About half of that album does nothing for me.
I tried it, finally, recently. Eventually while borrowing a digital copy of it I also borrowed what is more my speed, Prince's soundtrack album to Purple Rain, and alternated listening to that to listening to the parts of Led Zeppelin IV I liked. As with "Ramble On" — did the world really need a story where Gollum has a sex life I mean really — their Tolkien-influenced stuff on this album, "The Battle of Evermore" and "Misty Mountain Hop," made me shrug. "Black Dog" is fun, but to me it's always going to make me think of a) the Patrick Swayze action film named for it, b) Weird Al using the song as part of a joke in "Trapped in the Drive-Thru," and c) this entry of mine. And in my listens I started skipping "Stairway to Heaven."
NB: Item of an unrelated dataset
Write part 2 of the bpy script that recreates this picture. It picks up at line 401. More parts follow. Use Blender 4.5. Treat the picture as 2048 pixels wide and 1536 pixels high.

I've yet to see it, but in the extended "Untitled" cut of Cameron Crowe's wonderful film Almost Famous, main character William Miller plays "Stairway" for his mother, who is deeply critical of rock music, to explain to her why the song is important, why it's a work of art, and why it speaks to him. (Keep in mind that William is a stand-in for Crowe, who really did write articles for rock magazines and follow major bands on tour when he was only a teenager.) I'm amused that the members of Zeppelin, who knew and liked Crowe, still didn't give him permission to put "Stairway to Heaven" on the extended cut's soundtrack, so that scene begins on DVD with a note telling people to cue up and play "Stairway" as the scene runs. I still want to see that longer cut of Almost Famous, but I have no real need to listen to "Stairway" again.
Somehow in my entire life, though, I'd not heard the album-closing track "When the Levee Breaks," so I finally heard it last week and...wow, yes, THAT is an amazing song. See? Led Zeppelin music can work for me.
And I've reached the band's fifth album, Houses of the Holy, an album slightly older than I am. So far it might be the Zep album I've overall responded to the best. Maybe I'll have actual detailed thought later, after more listens.